Let’s admit it: there are a lot of conundrums about our Cosmos that astronomers struggle even today to untangle. But they might not have the correct answer when it comes to how the oldest black holes from the Universe form. For decades, scientists couldn’t explain how supermassive black holes formed during the first billion years after the Big Bang.
According to The Independent, an international team of cosmologists might finally have the answer to the question. They believe that gigantic primordial stars had to do with the emergence of the supermassive black holes. The scientists suspect that dark matter gave shape to flows of cold matter that were force-feeding ravenous black holes. Those black holes are the result of huge primordial stars burning up their fuel.
Daniel Whalen, who’s a cosmologist at the University of Portsmouth, explained for The Independent, as the publication quotes:
There is a recipe for creating a 100,000 solar mass black hole at birth, and that is a 100,000 solar mass primordial star,
In the universe today, the only black holes we’ve discovered, all formed from the collapse of massive stars. So that means the minimum mass for a black hole likely has to be at least three to four solar masses.

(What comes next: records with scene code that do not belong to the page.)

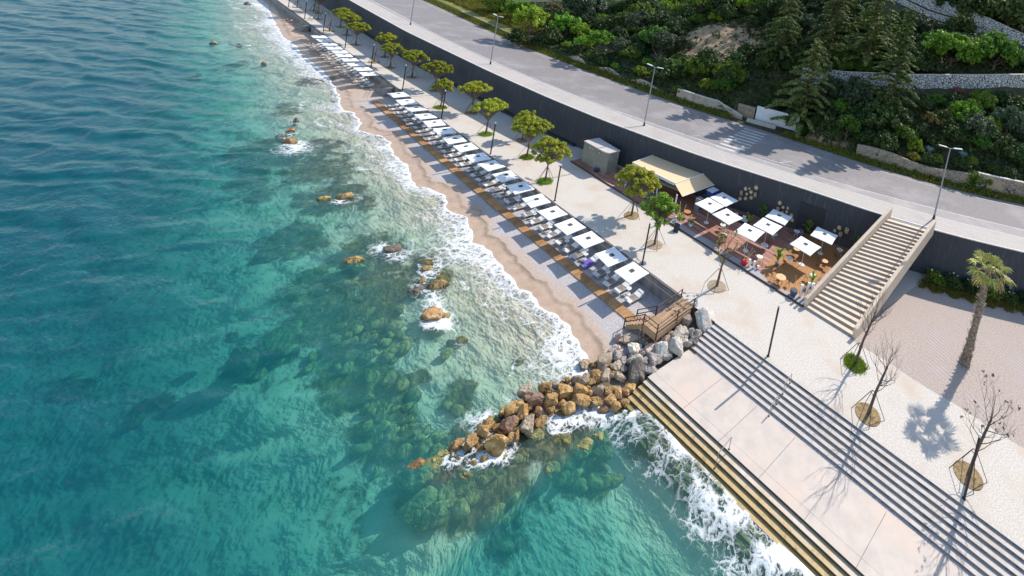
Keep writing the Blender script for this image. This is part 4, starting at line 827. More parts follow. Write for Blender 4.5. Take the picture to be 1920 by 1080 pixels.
polywall('roadside_rubble_wall', 'tall rubble stone wall with an ivy gap along the near stretch of road', [bo(x, 1.7) for x in (-8.6, -5, -1, 3, 6.3, 8.3)], lambda s_: 2.2 + .35 * math.sin(s_ * 8), M['rubble'], None, .5)
polywall('roadside_rubble_wall', 'warm rubble stone wall beyond the ivy gap at the bend of road', [bo(x, 1.8) for x in (9.3, 12, 16, 22, 30)], lambda s_: 2.9, M['rubble'], .1, .5)
mb = MB()
for i in range(3): mb.box((0, .35 * i, .09 + .17 * i), (5.6, .4, .18))
o = mb.build('gate_steps', M['step']); o.location = (-26.0, 38.1, ZR - .1); o.rotation_euler = (0, 0, .36); tag(o, 'three shallow stone steps from the road to the white wall', 'steps')
# dirt shoulder
mb = MB(); mb.add([(-127, 31.4, ZR + .0), (-100, 30.2, ZR + .0), (-93, 30.2, ZR + .0), (-93, 33.4, ZR + .96), (-103, 35, ZR + 1.0), (-127, 35.2, ZR + .96)], [(0, 1, 2, 3, 4, 5)])
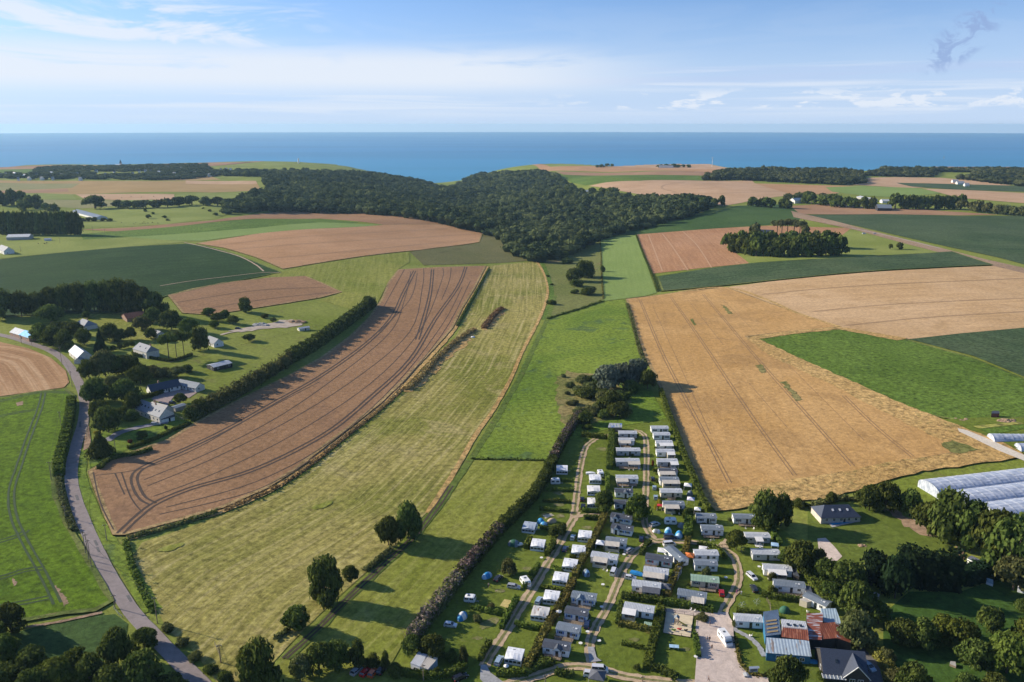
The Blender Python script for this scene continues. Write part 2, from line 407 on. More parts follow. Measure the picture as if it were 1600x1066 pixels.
def sheet(name, V, Fc, mats, mi=None, guide=None, skirt=0):
    me = bpy.data.meshes.new(name); me.from_pydata(V, [], Fc)
    for m in (mats if isinstance(mats, list) else [mats]): me.materials.append(m)
    if mi: me.polygons.foreach_set('material_index', mi)
    A = np.array([v[:2] for v in V])
    if guide is not None:
        G = np.array(guide)[:, :2]; best = np.full(len(A), 1e18); row = np.zeros((len(A), 3), np.float32); s0 = 0
        for k in range(len(G) - 1):
            d = G[k + 1] - G[k]; Ls = np.hypot(*d); u = d / Ls; r = A - G[k]; t = r @ u
            lo = -1e9 if k == 0 else 0; hi = 1e9 if k == len(G) - 2 else Ls
            tc = np.clip(t, lo, hi); q = r - tc[:, None] * u; dist = np.hypot(q[:, 0], q[:, 1]); side = np.sign(r[:, 0] * -u[1] + r[:, 1] * u[0])
            mk = dist < best; best[mk] = dist[mk]; row[mk, 0] = (dist * side)[mk]; row[mk, 1] = (s0 + tc)[mk]; s0 += Ls
    else:
        row = np.zeros((len(A), 3), np.float32); row[:, :2] = A
    at_ = me.attributes.new('row', 'FLOAT_VECTOR', 'POINT'); at_.data.foreach_set('vector', row.ravel())
    me.polygons.foreach_set('use_smooth', [True] * len(me.polygons)); me.update()
    nn = nrm(A[:, 0], A[:, 1]); me.normals_split_custom_set_from_vertices([tuple(x) for x in nn])
    return link(bpy.data.objects.new(name, me))
def W2(pxs): return [(p.x, p.y) for p in (at(*q) for q in pxs)]
RAG = ('dry_grass_margin', 'weed_patch', 'rough_dry_bank', 'bare_patch', 'headland_track', 'worn_grass', 'stony_bank', 'bare_strip', 'fallow_bank', 'chalk_patch', 'spoil_yard')
def margin_mat(m):
    green = 'green' in m.name or 'leafy' in m.name or 'beet' in m.name
    return field_mat('weedy_green_margin', (.06, .10, .02), (.17, .19, .05), (.25, .20, .09), patch=.6, fine=.3, med=.2) if green else field_mat('worn_crop_margin', (.26, .18, .08), (.36, .25, .115), (.16, .15, .05), patch=.6, fine=.3, med=.2)
def field(name, px, mat, off, guide=None, smooth=False, tracks=(), trackmat=None, world=False, label=None, wide=0.5, gap=1.9, singles=(), skirt=None):
    pts = px if world else W2([tuple(v) for v in (crom([(*p,) for p in px], True, 4) if smooth else [Vector(p) for p in px])])
    if name in RAG:
        per = sum((Vector(a) - Vector(b)).length for a, b in zip(pts, pts[1:])); st = min(4.0, per / 26); am = min(2.0, per * .024) * (.4 if 'margin' in name or 'headland' in name else 1); q = []
        for a, b in zip(pts, pts[1:] + pts[:1]):
            a, b = Vector(a), Vector(b); n = max(1, int((b - a).length / st))
            for i in range(n): v = a + (b - a) * i / n; q.append((v.x + _rj.uniform(-am, am), v.y + _rj.uniform(-am, am)))
        pts = q
    V, Fc = conform(pts, off); mi = [0] * len(Fc)
    g = W2(guide) if guide else None
    for tr in tracks:
        q = W2([tuple(v) for v in crom(tr)])
        for e in (-gap / 2, gap / 2): strip(V, Fc, mi, q, wide, off + 0.06, 1, e)
    for tr in singles:
        strip(V, Fc, mi, W2([tuple(v) for v in crom(tr)]), wide * 0.55, off + 0.05, 1)
    if skirt:
        ar = sum(p[0] * q[1] - q[0] * p[1] for p, q in zip(pts, pts[1:] + pts[:1]))
        strip(V, Fc, mi, list(pts) + [pts[0]], 2.0, off + 0.03, 2, 1.0 if ar > 0 else -1.0)
        K = len(pts); per = []
        for i in range(K):
            a, b = Vector(pts[i]), Vector(pts[(i + 1) % K]); n = max(1, int((b - a).length / 8))
            per += [a + (b - a) * k / n for k in range(n)]
        n0 = len(V)
        for p in per: z = HG(p.x, p.y); V += [(p.x, p.y, z + off), (p.x, p.y, z - 0.2)]
        for i in range(len(per)):
            a = n0 + 2 * i; b = n0 + 2 * ((i + 1) % len(per)); Fc.append([a, a + 1, b + 1, b]); mi.append(0)
    o = sheet(name, V, Fc, [mat, trackmat or mat, margin_mat(mat)] if (trackmat or skirt) else mat, mi, g)
    o['kind'] = 'structure'
    return o
def road(name, px, wid, mat, off, smooth=True, edges=None, centre=None, kind='structure'):
    pts = W2([tuple(v) for v in crom(px)]) if smooth else W2(px)
    V, Fc, mi = [], [], []; strip(V, Fc, mi, pts, wid, off, 0, 0.0, .25 if name == 'lane' else 1.0)
    mats = [mat]
    if centre: strip(V, Fc, mi, pts, centre[1], off + 0.03, 1); mats.append(centre[0])
    if edges:
        for e in (wid / 2 - 0.25, -wid / 2 + 0.25): strip(V, Fc, mi, pts, 0.12, off + 0.03, len(mats), e)
        mats.append(edges)
    o = sheet(name, V, Fc, mats, mi, pts); o['kind'] = kind; return o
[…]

Supermassive black holes are known to exist in huge numbers across the Cosmos. Astronomers believe that there has to be a supermassive black hole at the core of each galaxy. One surely exists at the heart of our own Milky Way galaxy, that’s for sure, and it’s known as Sagittarius A*. Surprisingly enough, supermassive black holes at the center of galaxies even have some beneficial roles for those systems of stars.